■ **DATA RECORDS**:
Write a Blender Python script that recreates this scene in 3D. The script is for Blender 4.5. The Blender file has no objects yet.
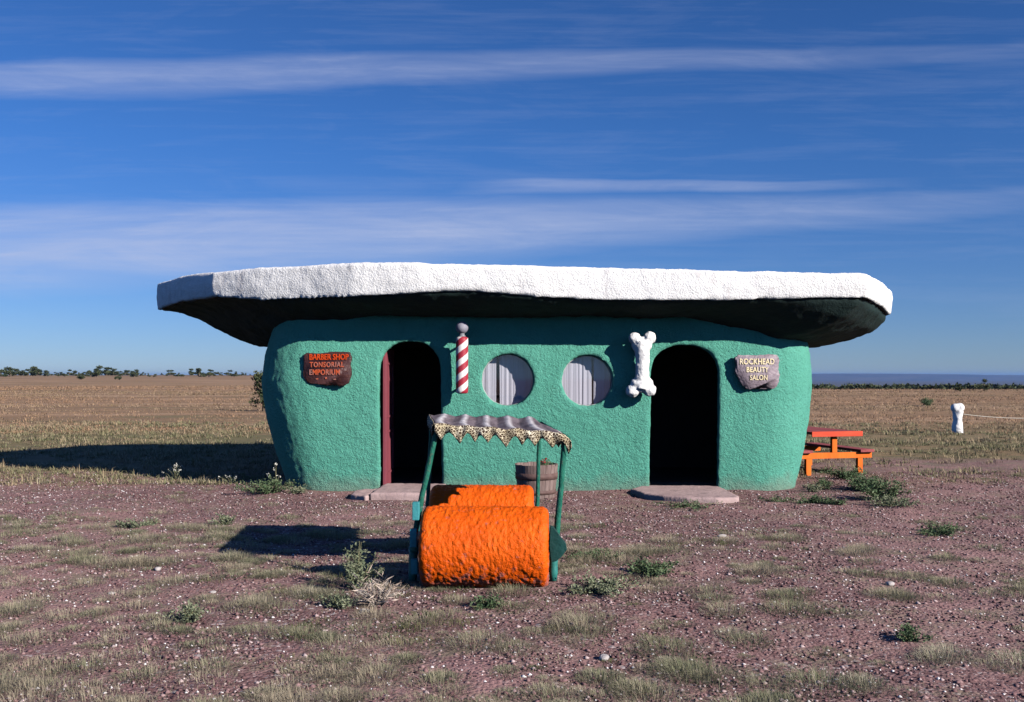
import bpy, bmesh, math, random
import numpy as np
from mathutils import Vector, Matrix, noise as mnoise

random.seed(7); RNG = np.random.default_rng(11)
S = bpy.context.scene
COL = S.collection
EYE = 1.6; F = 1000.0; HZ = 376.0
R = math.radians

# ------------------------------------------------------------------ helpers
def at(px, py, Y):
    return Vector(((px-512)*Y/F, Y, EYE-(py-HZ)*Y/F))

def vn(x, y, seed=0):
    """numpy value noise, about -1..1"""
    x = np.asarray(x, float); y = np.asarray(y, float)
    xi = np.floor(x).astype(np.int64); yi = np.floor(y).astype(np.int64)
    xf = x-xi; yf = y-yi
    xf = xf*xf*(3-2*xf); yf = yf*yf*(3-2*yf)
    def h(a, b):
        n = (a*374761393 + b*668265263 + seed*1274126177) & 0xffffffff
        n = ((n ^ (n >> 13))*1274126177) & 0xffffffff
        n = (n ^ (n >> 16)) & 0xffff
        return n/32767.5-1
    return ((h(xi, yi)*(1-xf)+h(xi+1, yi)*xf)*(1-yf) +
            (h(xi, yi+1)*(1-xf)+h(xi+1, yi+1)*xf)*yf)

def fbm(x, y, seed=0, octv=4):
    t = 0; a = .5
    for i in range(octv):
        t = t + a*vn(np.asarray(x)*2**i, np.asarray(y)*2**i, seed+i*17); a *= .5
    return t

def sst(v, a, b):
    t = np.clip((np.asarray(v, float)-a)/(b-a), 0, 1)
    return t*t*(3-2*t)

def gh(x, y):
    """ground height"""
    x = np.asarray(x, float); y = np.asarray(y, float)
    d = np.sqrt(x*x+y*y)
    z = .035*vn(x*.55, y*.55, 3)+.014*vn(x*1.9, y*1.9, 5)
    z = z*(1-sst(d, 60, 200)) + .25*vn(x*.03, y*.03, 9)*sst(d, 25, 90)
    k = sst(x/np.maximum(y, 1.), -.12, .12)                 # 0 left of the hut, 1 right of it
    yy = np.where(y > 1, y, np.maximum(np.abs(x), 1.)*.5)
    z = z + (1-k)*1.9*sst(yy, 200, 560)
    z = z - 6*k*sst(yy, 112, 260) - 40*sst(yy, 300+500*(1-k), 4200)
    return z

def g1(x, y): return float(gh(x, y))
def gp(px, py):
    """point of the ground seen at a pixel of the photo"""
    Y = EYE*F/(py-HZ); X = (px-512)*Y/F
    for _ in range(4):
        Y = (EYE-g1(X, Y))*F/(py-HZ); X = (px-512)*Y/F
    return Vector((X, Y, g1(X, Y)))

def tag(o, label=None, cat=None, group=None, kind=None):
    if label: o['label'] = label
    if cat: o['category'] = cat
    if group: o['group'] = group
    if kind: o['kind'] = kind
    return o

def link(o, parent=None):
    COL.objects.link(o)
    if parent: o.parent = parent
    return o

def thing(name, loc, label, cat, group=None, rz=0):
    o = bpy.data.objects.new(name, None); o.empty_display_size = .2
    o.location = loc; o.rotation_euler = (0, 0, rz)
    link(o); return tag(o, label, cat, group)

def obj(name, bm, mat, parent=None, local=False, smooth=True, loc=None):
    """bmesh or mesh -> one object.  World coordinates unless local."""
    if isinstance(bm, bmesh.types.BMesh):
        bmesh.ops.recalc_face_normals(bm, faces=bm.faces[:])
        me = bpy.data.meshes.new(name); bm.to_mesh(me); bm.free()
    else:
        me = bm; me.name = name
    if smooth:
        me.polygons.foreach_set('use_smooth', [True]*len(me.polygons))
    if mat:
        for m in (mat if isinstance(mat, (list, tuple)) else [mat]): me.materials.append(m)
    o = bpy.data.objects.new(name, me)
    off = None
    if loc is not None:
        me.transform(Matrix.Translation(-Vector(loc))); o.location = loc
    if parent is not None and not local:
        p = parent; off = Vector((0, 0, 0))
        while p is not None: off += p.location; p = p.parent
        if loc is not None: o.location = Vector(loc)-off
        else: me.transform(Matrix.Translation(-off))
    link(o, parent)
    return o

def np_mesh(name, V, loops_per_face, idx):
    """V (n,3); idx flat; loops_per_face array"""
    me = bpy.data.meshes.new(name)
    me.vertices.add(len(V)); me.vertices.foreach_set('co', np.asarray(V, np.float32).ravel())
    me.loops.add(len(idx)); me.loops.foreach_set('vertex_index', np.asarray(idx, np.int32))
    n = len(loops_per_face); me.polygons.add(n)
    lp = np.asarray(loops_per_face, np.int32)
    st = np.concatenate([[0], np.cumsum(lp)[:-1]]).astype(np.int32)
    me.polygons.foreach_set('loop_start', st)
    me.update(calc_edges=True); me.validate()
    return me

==

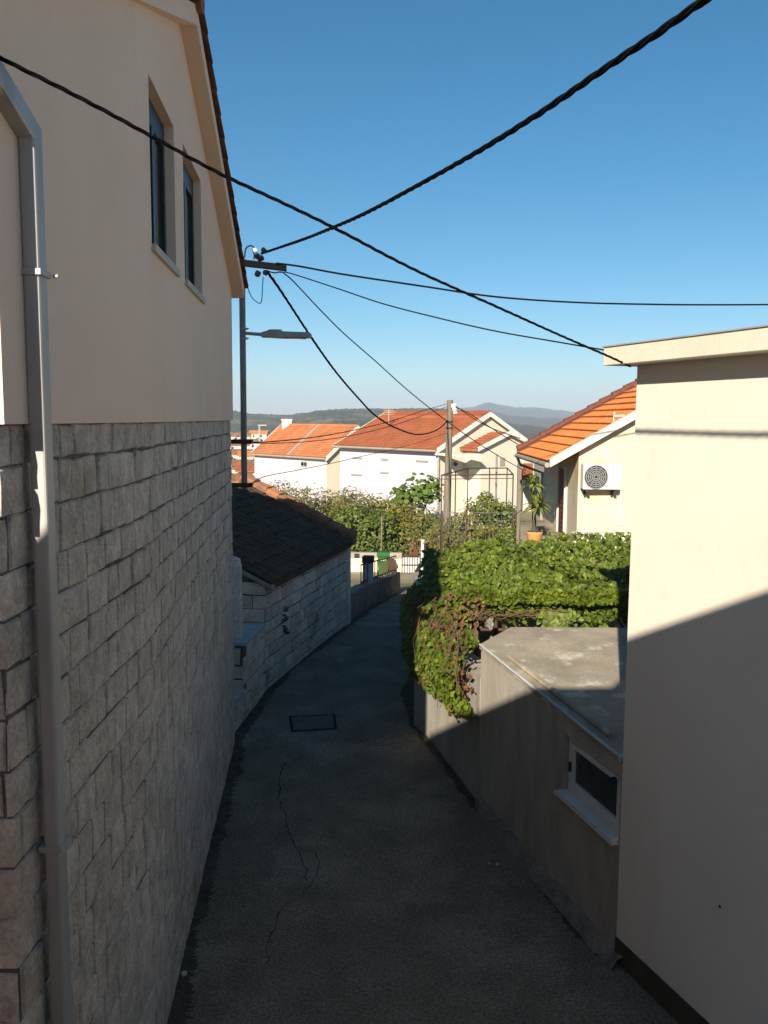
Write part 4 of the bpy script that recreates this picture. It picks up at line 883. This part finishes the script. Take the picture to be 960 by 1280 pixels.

* * *

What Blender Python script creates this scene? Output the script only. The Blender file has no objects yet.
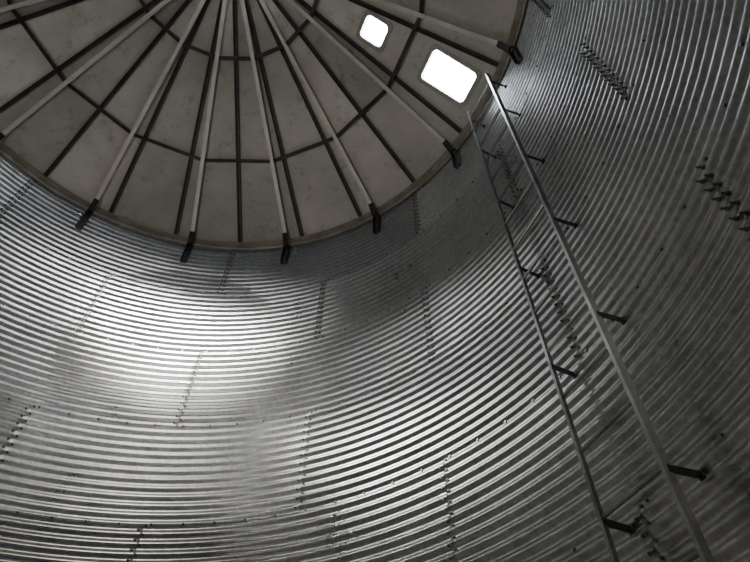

■ **REQUIREMENTS**:
Extract exactly, and only, the lines from the one with "Write a Blender" to the one with "from mathutils import", both ends counted. Leave the images behind.

■ **EXERCISE SOLUTION**:
Write a Blender Python script that recreates this scene in 3D. The script is for Blender 4.5. The Blender file has no objects yet.
import bpy, bmesh, math, random
import numpy as np
from mathutils import Vector, Matrix, noise as mnoise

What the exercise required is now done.